__Task material__:
— Begin —

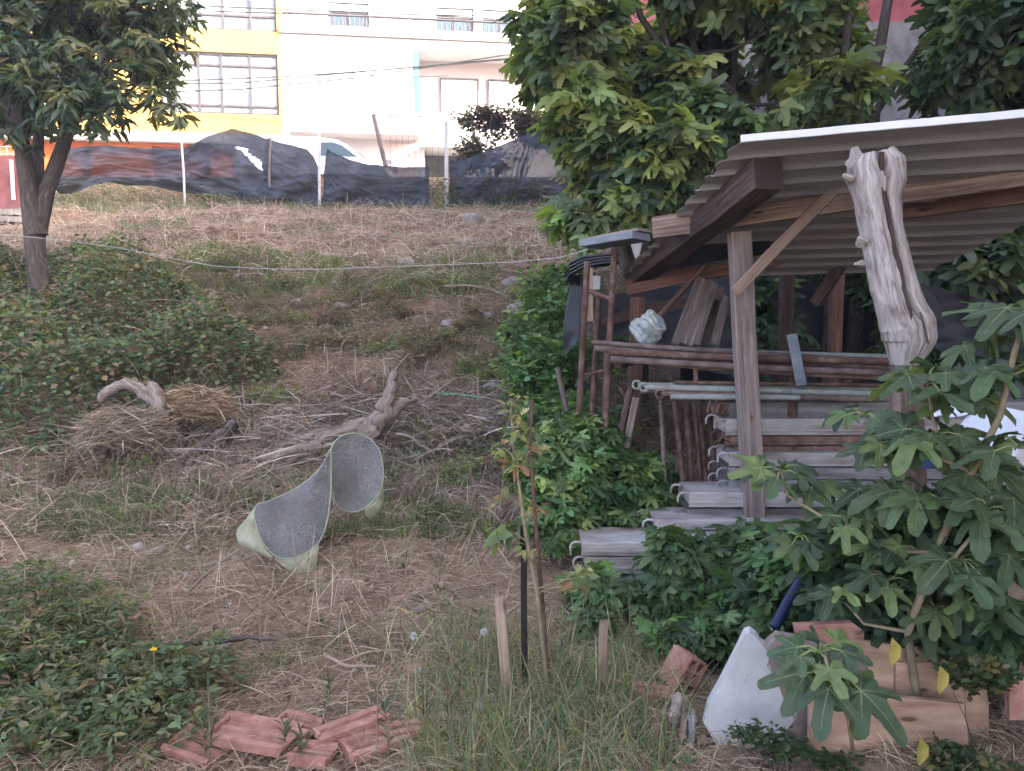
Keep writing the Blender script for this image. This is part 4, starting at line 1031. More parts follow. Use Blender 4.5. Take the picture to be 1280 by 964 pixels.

— End —
— Begin —

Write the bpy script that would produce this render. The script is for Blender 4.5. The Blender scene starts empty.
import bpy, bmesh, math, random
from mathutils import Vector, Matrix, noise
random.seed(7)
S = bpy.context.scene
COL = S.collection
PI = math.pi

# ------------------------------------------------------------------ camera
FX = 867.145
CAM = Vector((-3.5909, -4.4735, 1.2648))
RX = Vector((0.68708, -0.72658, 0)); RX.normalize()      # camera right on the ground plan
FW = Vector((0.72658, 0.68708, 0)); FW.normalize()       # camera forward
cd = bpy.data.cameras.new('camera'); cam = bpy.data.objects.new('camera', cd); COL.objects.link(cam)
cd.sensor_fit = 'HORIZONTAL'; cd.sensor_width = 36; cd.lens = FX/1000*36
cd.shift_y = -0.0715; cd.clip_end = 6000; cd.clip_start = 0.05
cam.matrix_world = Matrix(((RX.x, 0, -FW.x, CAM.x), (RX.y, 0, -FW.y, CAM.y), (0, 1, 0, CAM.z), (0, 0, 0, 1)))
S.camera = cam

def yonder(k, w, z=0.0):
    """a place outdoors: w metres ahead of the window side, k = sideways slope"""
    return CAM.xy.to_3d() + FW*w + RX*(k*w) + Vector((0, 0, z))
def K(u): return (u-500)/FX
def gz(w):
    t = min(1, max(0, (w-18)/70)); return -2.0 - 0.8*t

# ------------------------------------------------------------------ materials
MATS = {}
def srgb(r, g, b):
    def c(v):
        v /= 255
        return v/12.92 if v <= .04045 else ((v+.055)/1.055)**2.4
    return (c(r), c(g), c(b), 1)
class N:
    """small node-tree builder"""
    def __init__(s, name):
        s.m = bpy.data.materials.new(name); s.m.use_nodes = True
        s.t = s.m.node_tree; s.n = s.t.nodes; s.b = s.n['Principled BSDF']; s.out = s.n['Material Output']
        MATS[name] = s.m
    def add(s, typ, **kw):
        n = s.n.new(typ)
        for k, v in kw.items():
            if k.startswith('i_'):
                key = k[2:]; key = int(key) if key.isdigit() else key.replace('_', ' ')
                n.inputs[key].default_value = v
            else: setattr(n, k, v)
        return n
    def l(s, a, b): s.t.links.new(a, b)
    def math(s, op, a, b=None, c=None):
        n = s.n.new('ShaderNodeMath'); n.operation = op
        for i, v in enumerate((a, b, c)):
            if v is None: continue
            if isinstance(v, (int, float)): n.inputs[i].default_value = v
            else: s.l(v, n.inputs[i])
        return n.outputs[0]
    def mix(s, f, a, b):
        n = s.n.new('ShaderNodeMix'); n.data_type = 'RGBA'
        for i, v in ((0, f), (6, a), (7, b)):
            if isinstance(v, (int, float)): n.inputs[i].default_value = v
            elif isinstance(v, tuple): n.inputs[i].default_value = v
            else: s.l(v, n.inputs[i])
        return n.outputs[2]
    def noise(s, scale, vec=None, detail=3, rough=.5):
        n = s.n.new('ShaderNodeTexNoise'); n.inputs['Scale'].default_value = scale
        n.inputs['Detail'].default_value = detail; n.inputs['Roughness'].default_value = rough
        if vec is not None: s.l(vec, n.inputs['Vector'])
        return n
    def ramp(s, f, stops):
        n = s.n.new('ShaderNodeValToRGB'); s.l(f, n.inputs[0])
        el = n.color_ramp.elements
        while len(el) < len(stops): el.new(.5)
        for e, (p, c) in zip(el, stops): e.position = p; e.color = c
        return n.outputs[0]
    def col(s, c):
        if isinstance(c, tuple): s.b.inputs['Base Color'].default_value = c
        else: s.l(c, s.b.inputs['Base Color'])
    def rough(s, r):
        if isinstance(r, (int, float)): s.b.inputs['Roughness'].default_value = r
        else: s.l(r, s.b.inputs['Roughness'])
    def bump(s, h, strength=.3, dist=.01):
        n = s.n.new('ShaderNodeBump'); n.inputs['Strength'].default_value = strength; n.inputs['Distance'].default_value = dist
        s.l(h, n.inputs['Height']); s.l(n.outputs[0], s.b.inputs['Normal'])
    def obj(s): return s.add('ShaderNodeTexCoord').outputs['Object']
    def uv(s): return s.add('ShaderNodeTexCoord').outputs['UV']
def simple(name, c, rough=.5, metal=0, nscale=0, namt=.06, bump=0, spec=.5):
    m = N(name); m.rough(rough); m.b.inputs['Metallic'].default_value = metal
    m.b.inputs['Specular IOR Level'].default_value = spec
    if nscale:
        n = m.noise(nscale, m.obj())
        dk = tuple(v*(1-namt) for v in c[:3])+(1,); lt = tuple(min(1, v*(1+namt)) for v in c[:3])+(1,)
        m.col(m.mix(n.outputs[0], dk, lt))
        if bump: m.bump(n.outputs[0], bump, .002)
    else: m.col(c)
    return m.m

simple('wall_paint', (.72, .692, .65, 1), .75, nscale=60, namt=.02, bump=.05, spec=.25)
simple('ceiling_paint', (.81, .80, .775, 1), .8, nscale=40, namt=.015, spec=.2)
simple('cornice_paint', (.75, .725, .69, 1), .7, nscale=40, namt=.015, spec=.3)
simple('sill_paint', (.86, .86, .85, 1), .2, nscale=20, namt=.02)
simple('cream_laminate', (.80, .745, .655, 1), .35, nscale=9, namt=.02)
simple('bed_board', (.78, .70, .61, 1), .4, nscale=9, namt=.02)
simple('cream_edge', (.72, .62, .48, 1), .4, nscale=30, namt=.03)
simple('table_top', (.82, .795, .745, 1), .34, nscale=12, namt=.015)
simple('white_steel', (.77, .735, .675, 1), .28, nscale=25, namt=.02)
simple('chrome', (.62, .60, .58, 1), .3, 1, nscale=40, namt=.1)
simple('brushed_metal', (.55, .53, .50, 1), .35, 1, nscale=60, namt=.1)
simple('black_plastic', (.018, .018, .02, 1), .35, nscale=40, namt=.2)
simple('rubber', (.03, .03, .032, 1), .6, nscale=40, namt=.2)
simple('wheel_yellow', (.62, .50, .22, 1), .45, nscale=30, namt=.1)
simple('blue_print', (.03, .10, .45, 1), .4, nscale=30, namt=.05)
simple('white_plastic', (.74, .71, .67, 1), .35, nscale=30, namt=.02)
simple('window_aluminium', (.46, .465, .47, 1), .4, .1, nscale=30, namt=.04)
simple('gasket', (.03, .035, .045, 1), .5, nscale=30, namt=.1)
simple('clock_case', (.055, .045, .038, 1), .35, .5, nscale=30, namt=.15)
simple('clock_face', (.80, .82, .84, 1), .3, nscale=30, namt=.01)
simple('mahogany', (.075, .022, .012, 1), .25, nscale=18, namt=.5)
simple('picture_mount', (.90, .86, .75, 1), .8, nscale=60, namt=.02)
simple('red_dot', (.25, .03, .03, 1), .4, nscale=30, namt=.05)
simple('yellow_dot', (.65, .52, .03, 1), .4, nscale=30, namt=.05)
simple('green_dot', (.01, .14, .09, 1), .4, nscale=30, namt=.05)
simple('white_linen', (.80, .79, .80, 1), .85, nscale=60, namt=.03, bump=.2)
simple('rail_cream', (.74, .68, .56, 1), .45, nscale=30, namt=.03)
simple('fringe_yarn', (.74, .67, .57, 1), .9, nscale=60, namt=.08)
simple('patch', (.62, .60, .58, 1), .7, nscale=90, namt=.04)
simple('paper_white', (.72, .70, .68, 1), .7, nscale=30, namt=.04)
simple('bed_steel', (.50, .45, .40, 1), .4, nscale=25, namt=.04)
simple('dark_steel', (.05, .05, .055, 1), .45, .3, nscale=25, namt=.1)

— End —
— Begin —

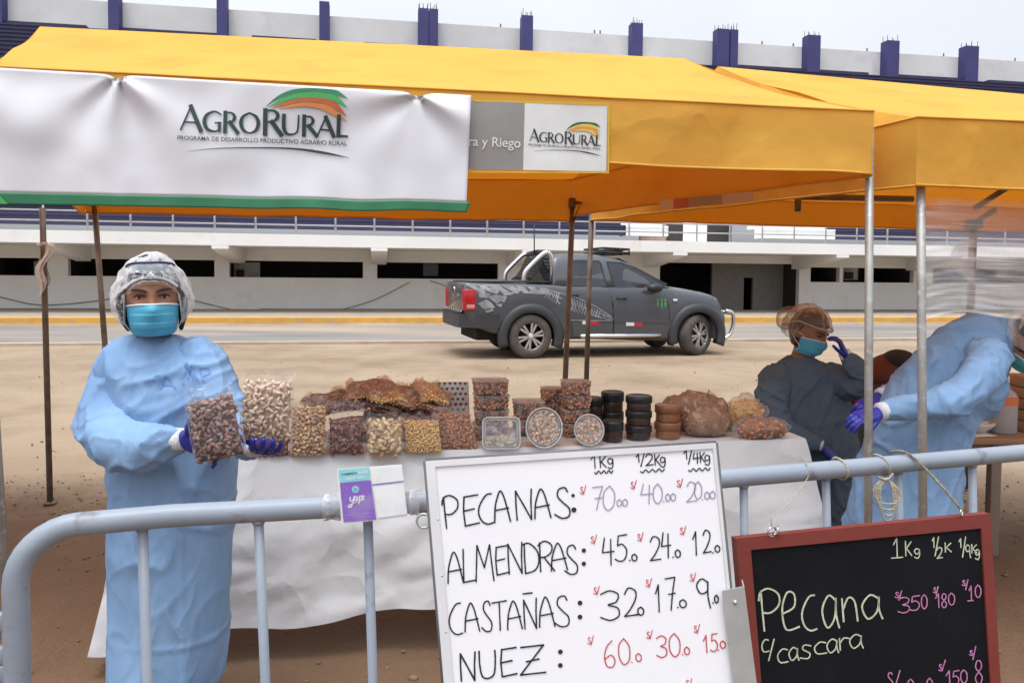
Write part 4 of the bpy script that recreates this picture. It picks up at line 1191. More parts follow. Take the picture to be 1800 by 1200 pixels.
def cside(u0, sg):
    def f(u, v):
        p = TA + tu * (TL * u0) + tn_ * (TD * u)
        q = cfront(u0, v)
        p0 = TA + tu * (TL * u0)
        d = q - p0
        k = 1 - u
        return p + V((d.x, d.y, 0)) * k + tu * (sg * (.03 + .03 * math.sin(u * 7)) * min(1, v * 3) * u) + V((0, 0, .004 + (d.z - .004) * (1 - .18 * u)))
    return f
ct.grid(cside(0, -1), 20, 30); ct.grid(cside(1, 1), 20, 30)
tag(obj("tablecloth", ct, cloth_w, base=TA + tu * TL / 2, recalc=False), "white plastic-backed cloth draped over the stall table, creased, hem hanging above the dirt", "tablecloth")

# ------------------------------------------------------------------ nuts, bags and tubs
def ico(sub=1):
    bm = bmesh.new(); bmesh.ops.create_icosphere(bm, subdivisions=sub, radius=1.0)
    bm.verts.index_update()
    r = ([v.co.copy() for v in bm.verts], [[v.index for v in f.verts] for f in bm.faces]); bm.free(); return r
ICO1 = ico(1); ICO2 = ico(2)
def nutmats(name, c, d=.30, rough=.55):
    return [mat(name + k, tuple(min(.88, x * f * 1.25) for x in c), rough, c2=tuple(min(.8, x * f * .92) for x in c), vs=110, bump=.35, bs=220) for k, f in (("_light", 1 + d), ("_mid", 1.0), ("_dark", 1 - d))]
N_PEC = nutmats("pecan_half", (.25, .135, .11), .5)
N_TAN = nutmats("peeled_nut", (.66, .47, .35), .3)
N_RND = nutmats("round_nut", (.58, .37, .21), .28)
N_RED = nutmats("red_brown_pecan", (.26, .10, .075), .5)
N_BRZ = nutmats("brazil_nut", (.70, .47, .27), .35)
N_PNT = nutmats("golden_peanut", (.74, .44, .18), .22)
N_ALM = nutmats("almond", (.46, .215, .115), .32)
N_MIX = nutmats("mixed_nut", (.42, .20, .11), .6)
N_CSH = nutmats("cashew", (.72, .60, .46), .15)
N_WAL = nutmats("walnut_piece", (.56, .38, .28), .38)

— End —

In the lines above, locate the string "parts". Copy every line where it occurs.

Keep writing the Blender script for this image. This is part 4, starting at line 1031. More parts follow. Use Blender 4.5. Take the picture to be 1280 by 964 pixels.
Write part 4 of the bpy script that recreates this picture. It picks up at line 1191. More parts follow. Take the picture to be 1800 by 1200 pixels.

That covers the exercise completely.